Monday, August 13, 2012

SIA brings the tragedies of war to life

SIA brings the tragedies of war to life

30 March 2012 No Comments


By Anya Wassenberg

SIA
Starring Jajube Mandiela, Brendan McMurtry-Howlett and Thomas Olajide
Directed by Nina Lee Aquino
Continues to April 15 at Factory Theatre

The lost, discarded air of the Buduburam Liberian Refugee Camp in Ghana is captured in a spare set littered with discarded bottles, a partial wall of plastic bottles, one single chair and a few tires stacked on each other. The lost and conflicted lives of its inhabitants are fleshed out in a clever script and strong performances from the three actors in this interesting and revealing play.

Brendan McMurty-Howlett is Nicholas Summers, a young and reckless Canadian on the last day of his trip to save Africa. After a final drunken celebration, he’s at first puzzled, then horrified as it dawns on him that his friend Saa Abraham (Thomas Olajide) is securing him to a chair and won’t let him leave.

He knew of Abraham’s past as a child soldier under a former rebel known as “The Butcher” (a monster reminiscent of the currently infamous LRA leader Joseph Kony), who’s on trial at The Hague. It’s that trial Abraham is looking to derail by kidnapping a white man – for reasons that only become clear over the course of the play. Sure enough, the kidnapping of a North American brings the press and military intervention, although things don’t seem to be going according to plan.

The complexities of the situation are revealed bit by bit in a script that’s well paced and blends humour in the first half then gradually ramps up  tensions. Two story lines unfold with Abraham in the middle of both, one with Nicholas and another with his younger sister Sia. They intersect only at the end, when the meaning of Abraham’s actions become crystal clear.

It’s a talky play, with the action limited to a single location, but the words carry a weight and intensity that do justice to the stories they tell about Abraham and his sister and the terrible fate that befell their family when the fighting came to their Liberian town, leaving their father dead, Sia raped and left for dead and Abraham forced to join the soldiers. Stripped of his own humanity, he becomes just another one of the perpetrators in the end.

The acting is what lights up this dark story. McMurtry-Howlett does a nice job of portraying the naïve Canadian boy, raised on the do-gooders creed by his parents. He veers between disbelief, delirium and desperation, neatly portraying the combination of essential goodwill tainted by a damningly superficial understanding of the situations or what he was actually there to do. “I don’t know if I helped anybody,” he admits. Olajide’s Saa Abraham is a complex character, at once tortured by his past and yet still capable of casual cruelty. “I fought for the devil that tore my country apart,” he laments.
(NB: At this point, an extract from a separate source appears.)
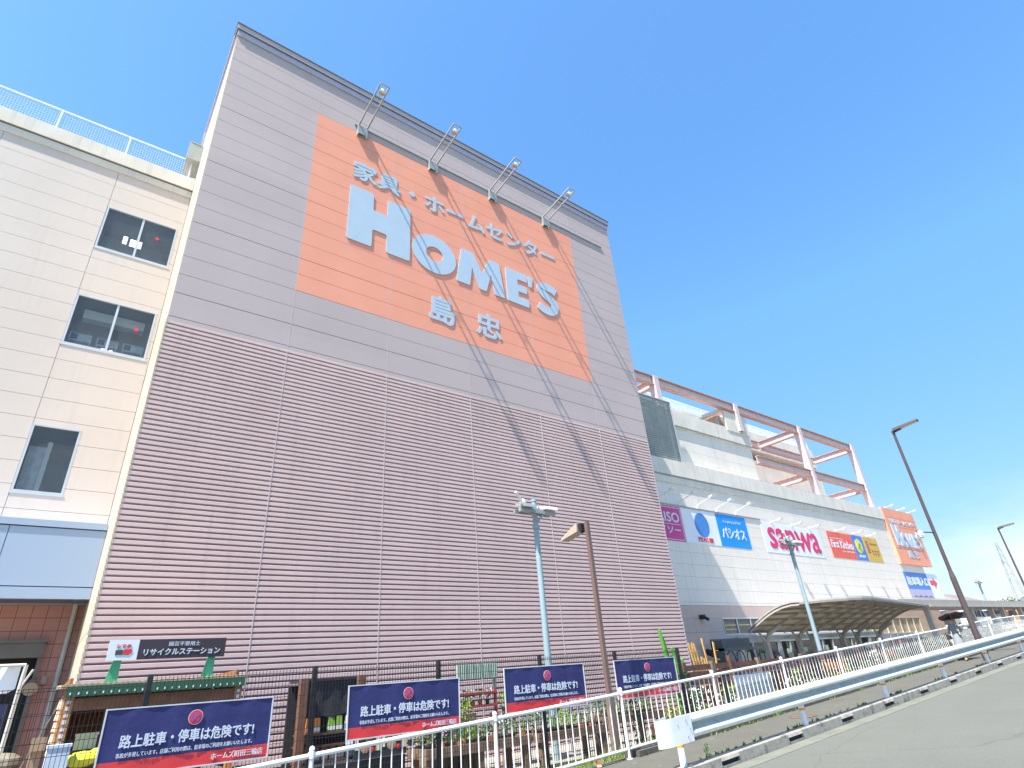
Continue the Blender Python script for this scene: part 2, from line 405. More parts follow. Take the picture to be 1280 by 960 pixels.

Jajube Mandiela gives us a convincing portrait of the brash 11-year old Sia; all the more heartbreaking for her youthful courage.

SIA is a play about the tragedies of ordinary people caught up in extraordinary situations. It integrates a little history lesson on Liberia and the consequences of its bloody and decades long civil war. What I found most telling — though there was a little shuffling about during the lighter first half of the play, the audience grew completely silent and still during the latter part as it reached its climax.